HSBC has reportedly opened a new institutional family office in Hong Kong and Singapore to offer super-rich customers in Asia access to full range of investment banking products.

The move comes as the British lender, which makes a sizeable profit from Asia, looks to establish its prominence in the wealth management space by capitalising on the growing affluence in the region.

The new unit will offer ultra-rich customers access to a range of financing and investment products, deal making and institutional market access, Bloomberg reported.

As part of its expansion plans in Asia, the bank is investing $3.5bn and recruiting at least 5,000 additional wealth advisers to grow its business in the region in the next three to five years.
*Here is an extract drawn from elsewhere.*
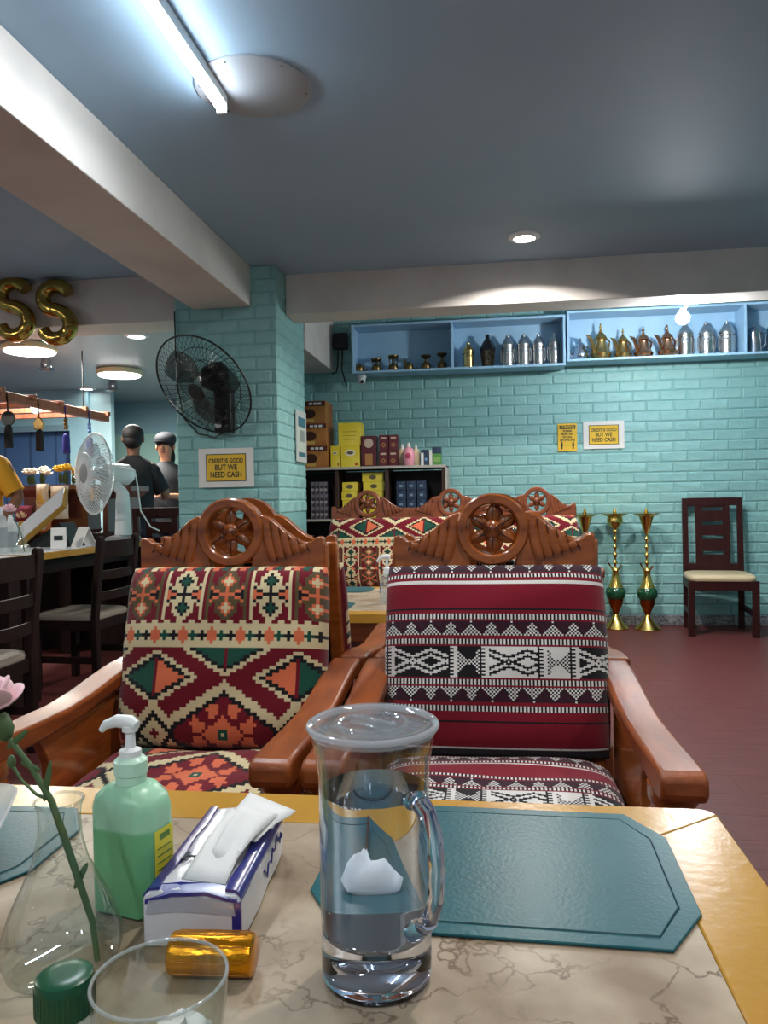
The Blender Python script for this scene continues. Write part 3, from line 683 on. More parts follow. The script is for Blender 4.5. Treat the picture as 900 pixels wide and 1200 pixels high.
def lantern(px, z, y, h, r, mat, label, seg=20, handle=1):
    t = empty('metal_lantern', (sx_(px, y), y, z), 0, label, 'lantern', GRP)
    MB().lathe([(r*.96, 0), (r*1.02, .006), (r*1.02, h*.10), (r*.97, h*.11)], seg).build('base_band', mat, t)
    MB().lathe([(r*.95, h*.10), (r, h*.14), (r, h*.40), (r*1.03, h*.42), (r, h*.44), (r, h*.64), (r*1.04, h*.66), (r*1.0, h*.69)], seg).build('body', mat, t)
    MB().lathe([(r*1.0, h*.685), (r*.86, h*.76), (r*.55, h*.86), (r*.36, h*.90), (r*.38, h*.93), (r*.30, h*.955), (r*.12, h*.965), (r*.14, h*.985), (r*.05, h)], seg).build('cone_top', mat, t)
    for a in (0, PI):
        if handle: MB().tube([(math.cos(a)*r, 0, h*.15), (math.cos(a)*(r+.008), 0, h*.2), (math.cos(a)*(r+.009), 0, h*.5), (math.cos(a)*r, 0, h*.58)], .005, 6).build('handle', mat, t)
    for a in range(6):
        q = -PI/2+(a-2.5)*.5; MB().ball((math.cos(q)*r*.99, math.sin(q)*r*.99, h*.56), (.005, .005, .008), 8, 6).build('pierced_hole', BLACK, t)
    return t
lantern(549, SL, 6.72, .235, .044, GOLDPOT, 'small gold pierced lantern beside the shelf divider', handle=0)
t = empty('faceted_lantern', (sx_(571.5, 6.72), 6.72, SL), 0, 'black faceted lantern with lace panels on the blue shelf', 'lantern', GRP)
MB().lathe([(.048, 0), (.066, .165), (.062, .18)], 6, cap=True).build('body', M('black_iron', (20, 20, 22), .5), t, 20)
MB().lathe([(.070, .165), (.040, .225), (.018, .25), (.016, .27), (.020, .275), (.016, .29)], 6).build('roof', MATS['black_iron'], t, 20)
for k in range(3):
    a0, a1 = -PI+k*PI/3, -PI+(k+1)*PI/3
    MB().add([(math.cos(a)*r*.86+(math.cos(a0)+math.cos(a1))*.5*r*.155, math.sin(a)*r*.86+(math.sin(a0)+math.sin(a1))*.5*r*.155, z) for a, r, z in ((a0, .051, .02), (a1, .051, .02), (a1, .064, .145), (a0, .064, .145))], [(0, 1, 2, 3)]).build('lace_panel', M('lace_metal', (120, 108, 84), .35, .8, noise=(160, (20, 20, 22), .45, .55)), t, 0)
for px, r, h, lab in ((595, .050, .285, 'silver pierced lantern next to the black faceted lantern'), (613.5, .053, .285, 'widest silver lantern in the dimmer shelf'), (631, .048, .280, 'slim silver lantern third in the dimmer shelf row'), (649.5, .048, .285, 'silver lantern at the right end of the dimmer shelf')):
    lantern(px, SL, 6.72, h, r, SILVER, lab)
def dallah(px, y, h, mat, label, sc=1.0, plain=False):
    t = empty('coffee_pot', (sx_(px, y), y, SR), .62, label, 'coffee pot', GRP); r = .085*sc*h/.31; k = h
    MB().lathe([(r*.92, 0), (r*.98, .006), (r*.90, .02*k/.3), (r*1.0, .05*k/.3), (r*.86, .20*k), (r*.62, .36*k), (r*.48, .48*k), (r*.50, .54*k), (r*.58, .58*k)], 28).build('body', mat, t)
    MB().lathe([(r*.64, .575*k), (r*.60, .60*k), (r*.50, .66*k), (r*.30, .72*k), (r*.14, .755*k)], 24).build('lid', mat, t)
    MB().lathe([(r*.12, .75*k), (r*.20, .775*k), (r*.10, .80*k), (r*.07, .83*k), (r*.15, .86*k), (r*.16, .89*k), (r*.06, .92*k), (r*.09, .95*k), (r*.02, k)], 12).build('finial', mat, t)
    sp = [(-r*.80, 0, .13*k), (-r*.95, 0, .30*k), (-r*1.10, 0, .46*k), (-r*1.42, 0, .585*k), (-r*1.95, 0, .64*k)]
    MB().tube(sp, [r*.17, r*.20, r*.25, r*.22, r*.03], 8, flat=.6).build('spout', mat, t)
    MB().tube([(r*.50, 0, .56*k), (r*.92, 0, .575*k), (r*1.18, 0, .52*k), (r*1.12, 0, .42*k), (r*.95, 0, .30*k), (r*.82, 0, .22*k)], r*.09, 8).build('handle', mat, t)
t = empty('teapot', (sx_(680, 6.72), 6.72, SR), 0, 'small dark silver teapot at the left of the bright shelf', 'teapot', GRP)
MB().lathe([(.05, 0), (.058, .01), (.068, .045), (.060, .075), (.042, .10), (.038, .115), (.042, .12), (.036, .138), (.02, .155), (.008, .162), (.013, .178), (.004, .195)], 24).build('body', SILVERP, t)
MB().tube([(-.05, 0, .03), (-.085, 0, .05), (-.09, 0, .085), (-.105, 0, .125)], [.02, .016, .010, .007], 10).build('spout', SILVERP, t)
MB().tube([(.04, 0, .11), (.075, 0, .12), (.09, 0, .09), (.06, 0, .03)], .007, 8).build('handle', SILVERP, t)
dallah(704, 6.72, .315, GOLDPOT, 'tallest gold coffee pot with a long finial')
dallah(730, 6.72,  .265, GOLDPOT, 'smaller gold coffee pot beside the tallest one')
dallah(754, 6.73, .275, COPPER, 'copper toned coffee pot left of the spot lamp glare', 1.08)
dallah(782, 6.69, .27, COPPER, 'copper toned coffee pot nearest the spot lamp glare', 1.08)
for px, lab in ((803, 'silver lantern just under the spot lamp glare'), (828, 'silver lantern in the middle of the bright trio'), (852, 'silver lantern beside the right shelf divider')):
    lantern(px, SR, 6.72, .285, .060, SILVER, lab)
def jug_(px, label, h=.24):
    t = empty('silver_jug', (sx_(px, 6.72), 6.72, SR), 0, label, 'jug', GRP)
    MB().lathe([(.056, 0), (.062, .01), (.060, .03), (.056, .06), (.050, h*.72), (.053, h*.75), (.044, h*.85), (.02, h*.92), (.008, h*.94), (.014, h*.97), (.004, h)], 24).build('body', SILVERP, t)
    MB().tube([(.05, 0, h*.7), (.085, 0, h*.66), (.082, 0, h*.3), (.058, 0, h*.2)], .006, 8).build('handle', SILVERP, t)
jug_(884, 'plain silver jug right of the shelf divider'); jug_(907, 'plain silver jug cut by the right edge', .26)
c = empty('security_camera', at(424, 440, 6.70), 0, 'small white dome security camera under the left shelf end', 'security camera')
c.location.z = 2.222
MB().lathe([(.040, 0), (.042, -.012), (.036, -.03), (.034, -.034)], 24).build('base', WHITE, c)
MB().ball((0, -.006, -.048), .034).build('dome', WHITE, c, 60)
MB().ball((.006, -.030, -.058), (.017, .012, .017)).build('lens', BLACK, c, 60)
j = empty('junction_box', (-1.30, 6.80, 2.55), 0, 'dark cable box on the wall beside the left shelf end', 'cable box')
MB().box(-.06, .06, -.03, .058, -.07, .07).build('case', BLACK, j, bevel=.006)
MB().tube([(-.03, .04, -.07), (-.035, .045, -.2), (-.05, .04, -.27), (-.09, .03, -.285)], .006, 6).build('cable', BLACK, j)
MB().tube([(.01, .045, -.07), (.0, .048, -.25), (.03, .048, -.36), (.045, .048, -.40)], .006, 6).build('cable', BLACK, j)

# ------------------------------------------------------------------ paper signs
def credit_sign(loc, w_, h_, rz, label):
    t = empty('paper_sign', loc, rz, label, 'sign', 'cash notices')
    MB().box(-w_/2, w_/2, -.003, 0, -h_/2, h_/2).build('paper', PAPER, t, 0)
    a, b = w_*.365, h_*.355
    MB().box(-a, a, -.0038, -.003, -b, b).build('dark_border', INK, t, 0); k = .006
    yp = MB().box(-a+k, a-k, -.0046, -.0038, -b+k, b-k).build('yellow_panel', YELP, t, 0)
    for s, z, sz, bx in (('CREDIT IS GOOD', b*.48, .044, 1.72), ('BUT WE', -.0, .054, 1.1), ('NEED CASH', -b*.52, .054, 1.56)):
        text(s, sz*w_/.40, INK, yp, (0, -.0048, z), (PI/2, 0, 0), fit=bx*a, bold=.0012)
pz = at(265, 548, 4.985)
credit_sign((pz.x, 4.985, pz.z), .385, .262, 0, 'CREDIT IS GOOD BUT WE NEED CASH notice on the pillar')
pz = at(707.5, 509.5, WY-.012)
credit_sign((pz.x, WY-.008, pz.z), .345, .24, 0, 'CREDIT IS GOOD BUT WE NEED CASH notice on the back brick wall')
pz = at(665, 512.5, WY-.012)
t = empty('paper_sign', (pz.x, WY-.008, pz.z), 0, 'yellow ATTENTION distancing notice on the back wall', 'sign')
MB().box(-.082, .082, -.003, 0, -.12, .12).build('yellow_paper', YELP, t, 0)
MB().box(-.068, .068, -.0036, -.003, .072, .104).build('dark_header', INK, t, 0)
text('ATTENTION', .026, YELP, t, (0, -.004, .088), (PI/2, 0, 0), bold=.0006, fit=.12)
for k, s in enumerate(('PLEASE', 'MAINTAIN', 'SOCIAL', 'DISTANCING')): text(s, .024, INK, t, (0, -.0034, .054-.026*k), (PI/2, 0, 0), bold=.0008, fit=(.075, .10, .08, .13)[k])
for s in (-1, 1):
    m = MB(); m.ball((s*.048, -.0036, -.044), (.007, .001, .008), 10, 6).box(s*.048-.009, s*.048+.009, -.0040, -.003, -.078, -.053).box(s*.048-.006, s*.048+.006, -.0040, -.003, -.102, -.078)
    m.build('figure_icon', INK, t, 0)
MB().box(-.028, .028, -.0036, -.003, -.071, -.068).build('arrow_bar', INK, t, 0)
t = empty('framed_notice', (PX1+.006, 5.57, at(345, 512, 5.57).z), PI/2, 'narrow framed notice on the side of the pillar', 'sign')
MB().box(-.145, .145, -.012, 0, -.19, .19).build('frame', M('sheet_frame', (198, 200, 196), .4), t, 0, bevel=.003)
MB().box(-.105, .105, -.0135, -.012, .07, .14).build('blue_header', M('notice_blue', (60, 112, 126), .6), t, 0)
MB().box(-.105, .105, -.0135, -.012, -.115, .065).build('notice_sheet', M('notice_sheet', (196, 204, 190), .6), t, 0)
MB().box(-.07, .07, -.0142, -.0135, -.04, .045).build('grey_print', M('notice_grey', (140, 150, 146), .6), t, 0)
MB().box(-.105, .105, -.0135, -.012, -.15, -.118).build('blue_footer', MATS['notice_blue'], t, 0)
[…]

HSBC Private Banking Asia-Pacific regional head Siew Tan has been quoted by Bloomberg as saying in a statement: “We are seeing greater interest from Asian clients who are setting up and expanding family offices, to adopt institutional approaches to build continuity, diversification and resilience in their investment portfolios.”

HSBC, which has been grappling with low interest rates in the last few years, is seeking to bolster its profitability with more fee-based income.

HSBC is also said to be considering acquisition opportunities in Asia as its first quarter earnings beat expectations.

The bank reported a profit after tax of $4.6bn, which was $2.1bn or 82% higher than the year ago quarter. Its profit before tax of $5.8bn was $2.6bn or 79% higher.

In February this year, HSBC revealed plans to establish itself as a wealth management leader with focus on high-growth markets in Asia after its full-year pre-tax profit plummeted 34%.